The better way to understand what is happening in culture is to look at the dynamics among these four Micro groups:
- Despite losing its monopoly on content creation, Macro still enjoys a strong legacy of legitimacy. But they're correctly anxious that this legitimacy may collapse.
- Ample social and cultural capital once gave the Countercultural Micro a monopoly on feeding innovations into the Macro. This group lost its "cool" in the last two decades, and influences the Macro much less than before.
- The average “new” amateur creator is Macro-level Micro, and this is where all the energy lies. Few in this group even think they should aspire towards joining the Countercultural Micro.
- Since the 1990s, the Macro has started embrace Minority Micro culture, and this reduced marginalization means less radically distinct content emerges from the Minority Micro worlds.
- Audiences raised on internet platforms no longer distinguish between Macro and Macro-taste Micro content in a meaningful way.

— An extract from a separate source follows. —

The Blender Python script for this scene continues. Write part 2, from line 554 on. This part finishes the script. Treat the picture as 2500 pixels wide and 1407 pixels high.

Now we can see the exact location of the coming war: between the Macro and the Macro-taste Micro. They both make similar outputs but have the thing the other one wants: Macro wants audience and revenue, Macro-taste Micro wants legitimacy. And Macro tastemakers don’t have much respect for Macro-taste Micro groups because they are direct competitors without being a clear source of innovations for refreshing taste.
Status struggles often lead to periods of incredible creativity, but this particular battle is unlikely to spur much innovation. Both groups will try to outdo each other in winning larger audiences, so they'll just appeal to pre-existing tastes.
This framing also helps us summarize one of the most important stories about why the internet feels disappointing: it promised raising "Micro" voices as if they were Countercultural and Minority Micros, and all it did was create an overwhelming Macro-taste Micro group.